Sim, mas não se trata de educar as famílias para aumentar suas aspirações; essas já são grandes. É preciso conhecê-las, acolhê-las, informar seus direitos e deveres e reconhecer os esforços que fazem. Durante a pesquisa, nos deparamos com o caso de uma mãe que propôs um mutirão de limpeza, mas a diretora não aceitou a ajuda. Em outra instituição, pudemos perceber que a presença dos pais incomodava. Era dia de distribuição de material didático e os funcionários exigiam que eles ficassem em longas filas, às vezes, só para tirar uma dúvida e os obrigavam a retirar os livros em dias diferentes de acordo com o ano em que cada filho estava matriculado. Por outro lado, encontramos escolas que ficam abertas no fim de semana para a comunidade participar de atividades culturais e esportivas e recebem em troca um envolvimento muito maior nos fóruns formais porque as famílias passam a se sentir mais à vontade para dar sugestões, fazer críticas e ajudar nas tomadas de decisão.

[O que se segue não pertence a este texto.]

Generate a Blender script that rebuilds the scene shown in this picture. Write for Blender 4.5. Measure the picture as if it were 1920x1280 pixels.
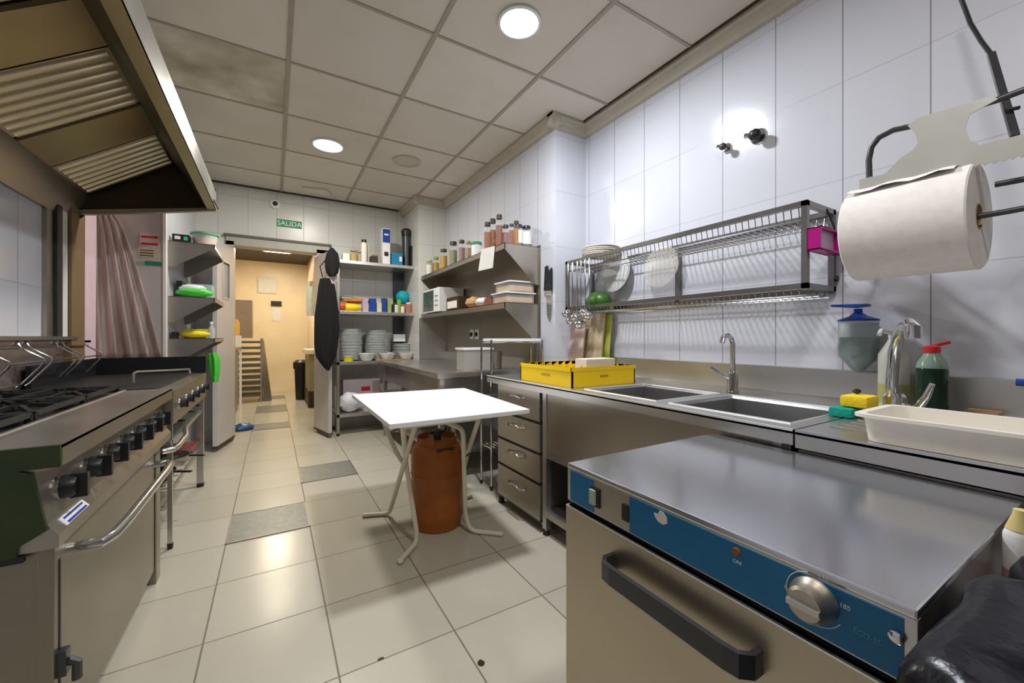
import bpy, bmesh, math, random
from mathutils import Vector, Matrix, noise
random.seed(7)
S = bpy.context.scene
COL = S.collection
for o in list(bpy.data.objects): bpy.data.objects.remove(o)

# ------------------------------------------------------------------ camera
F, CX, CY, HC = 750.0, 960.0, 632.0, 1.10
TH = math.atan(448/750)
SN, CS = math.sin(TH), math.cos(TH)
cam = bpy.data.cameras.new('camera'); camo = bpy.data.objects.new('camera', cam); COL.objects.link(camo)
camo.location = (0, 0, HC); camo.rotation_euler = (math.pi/2, 0, -TH)
cam.sensor_width = 36; cam.lens = 36*F/1920; cam.shift_y = -8/1920; cam.clip_start = 0.02
S.camera = camo
# ------------------------------------------------------------------ world / exposure
w = bpy.data.worlds.new('world'); S.world = w; w.use_nodes = True
w.node_tree.nodes['Background'].inputs[0].default_value = (0.9, 0.92, 1, 1)
w.node_tree.nodes['Background'].inputs[1].default_value = 0.3
S.view_settings.view_transform = 'Standard'; S.view_settings.look = 'None'
S.view_settings.gamma = 1; S.view_settings.use_curve_mapping = False
S.view_settings.exposure = 0.0
ZC, W, W1, YW, XL, XL2, YX = 2.75, 2.12, 1.82, 5.24, -1.07, -0.69, 3.85
def area(name, loc, size, power, col, rot=(0,0,0), shape='DISK', sy=None):
    l = bpy.data.lights.new(name, 'AREA'); l.shape = shape; l.size = size
    if sy: l.size_y = sy
    l.energy = power; l.color = col
    o = bpy.data.objects.new(name, l); COL.objects.link(o); o.location = loc; o.rotation_euler = rot
    return o
area('lamp_light', (1.105, 1.775, ZC-.022), .19, 40, (.90,.94,1))
area('lamp_light', (.404, 3.75, ZC-.022), .21, 40, (1,.95,.86))
area('lamp_light', (.62, .16, ZC-.022), .22, 19, (1,.96,.92))
area('lamp_light', (.6, -.9, ZC-.022), .22, 7, (1,.96,.92))
area('corridor_lamp_or_fill', (.06, 8.0, 2.56), .4, 30, (1,.88,.68))
area('corridor_lamp_or_fill', (.06, 6.2, 2.56), .3, 18, (1,.88,.68))  # unseen fill lamp added to brighten the garments in the corridor

def at(x, y, X=None, Y=None, Z=None):
    u = (x-CX)/F; v = (CY-y)/F
    r = (SN+u*CS, CS-u*SN, v)
    k = X/r[0] if X is not None else Y/r[1] if Y is not None else (Z-HC)/r[2]
    return Vector((r[0]*k, r[1]*k, r[2]*k+HC))

# ------------------------------------------------------------------ materials
def nmat(name):
    m = bpy.data.materials.new(name); m.use_nodes = True
    return m, m.node_tree, m.node_tree.nodes['Principled BSDF']
def c4(c): return (c[0], c[1], c[2], 1)
def mat(name, col, rough=.5, metal=0, var=.12, scale=12, bump=0, stretch=(1,1,1), trans=0, coat=0, emis=0, alpha=1, ior=1.45):
    m, nt, b = nmat(name); N = nt.nodes; L = nt.links
    tc = N.new('ShaderNodeTexCoord'); mp = N.new('ShaderNodeMapping'); mp.inputs['Scale'].default_value = stretch
    L.new(tc.outputs['Object'], mp.inputs[0])
    nz = N.new('ShaderNodeTexNoise'); nz.inputs['Scale'].default_value = scale; nz.inputs['Detail'].default_value = 4
    L.new(mp.outputs[0], nz.inputs[0])
    mx = N.new('ShaderNodeMix'); mx.data_type = 'RGBA'
    mx.inputs[6].default_value = c4([c*(1-var) for c in col]); mx.inputs[7].default_value = c4([min(1,c*(1+var)) for c in col])
    L.new(nz.outputs[0], mx.inputs[0]); L.new(mx.outputs[2], b.inputs['Base Color'])
    b.inputs['Roughness'].default_value = rough; b.inputs['Metallic'].default_value = metal
    b.inputs['Transmission Weight'].default_value = trans; b.inputs['Coat Weight'].default_value = coat
    b.inputs['Alpha'].default_value = alpha; b.inputs['IOR'].default_value = ior
    if emis:
        b.inputs['Emission Color'].default_value = c4(col); b.inputs['Emission Strength'].default_value = emis
    if bump:
        bp = N.new('ShaderNodeBump'); bp.inputs['Strength'].default_value = bump; bp.inputs['Distance'].default_value = .004
        L.new(nz.outputs[0], bp.inputs['Height']); L.new(bp.outputs[0], b.inputs['Normal'])
    return m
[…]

A pesquisa descobriu que os pais esperam que os professores mandem lição para casa.
Há uma demanda pelo dever de casa, particularmente por parte das mães, por duas razões principais. A primeira é que a lição é uma forma de acompanhar a aprendizagem dos filhos. A segunda é que ela contribui na organização da rotina das crianças e, dessa forma, ajuda a protegê-las em territórios que ainda são violentos. E isso acontece porque é comum a regra de que a garotada deve primeiro terminar as tarefas para só depois se dedicar ao lazer. Só que brincar, em casas que não têm um espaço destinado a esse fim, significa ir para rua e, quanto mais tempo na rua, maior a possibilidade de sofrer a influência de más companhias. Por isso, no entendimento delas, quanto mais dever, melhor. Mas há um complicador: os pais dão conta de acompanhar as atividades, normalmente, até por volta do 5º ano. Eles veem se os filhos estão lendo e escrevendo, se a letra está boa e se conseguem fazer cálculos básicos, mas depois são ultrapassados em termos de conhecimento. Além disso, após certa idade fica mais difícil controlá-los.

O território tem um impacto sobre a Educação das crianças e jovens?
Com certeza. A segregação socioespacial restringe as ofertas educacionais em vários aspectos. Nos locais que estudamos, muitas vezes, a escola é o único equipamento público - não há cultura, lazer, esporte, assistência social e saúde. Ela fica isolada e não consegue responder a todas as demandas. Outro efeito da desigualdade é que os alunos tendem a apresentar o mesmo nível de recursos culturais, que nesse caso é baixo, e as mesmas características sociais. Isso gera dois problemas. O primeiro é um estigma da escola e do aluno, o que leva, comumente, a rótulos como instituição de "marginais" e de "analfabetos". O segundo é a dificuldade da instituição em impor seus padrões quando se tem muitas pessoas que se comportam da mesma forma resistindo a eles. O número reduzido de matrículas na Educação Infantil nessas regiões - algo que tem melhorado desde que a etapa se tornou obrigatória, mas que ainda é um problema - prejudica a socialização das crianças e afeta o processo de escolarização.

A escola deve aceitar comportamentos agressivos que são comuns na socialização dessas crianças?
Eu acredito que não. A lógica das ruas, por vezes, está ligada à questão da força e do insulto, trata a disciplina como algo ruim e incentiva o descumprimento de regras. O papel da escola vai no sentido contrário: favorecer o convívio social por meio de valores, como respeito e solidariedade, e trabalhar com base em determinados tipos de comportamento e de linguagem. Ao mesmo tempo, é preciso compreender que essas crianças, em muitas situações, agem de uma maneira que nos parece agressiva, mas que está de acordo com os códigos de conduta que aprenderam. Cabe à instituição substituir, progressivamente, os comportamentos, ensinando como se interage nesse ambiente: "Aqui, levantamos a mão quando queremos falar; ficamos quietos para escutar o colega; e permanecemos sentados durante a explicação do professor". Por isso, a pré-escola é tão importante. Nessa etapa, a criança está mais disponível para aprender e as relações interpessoais não são tão conflituosas.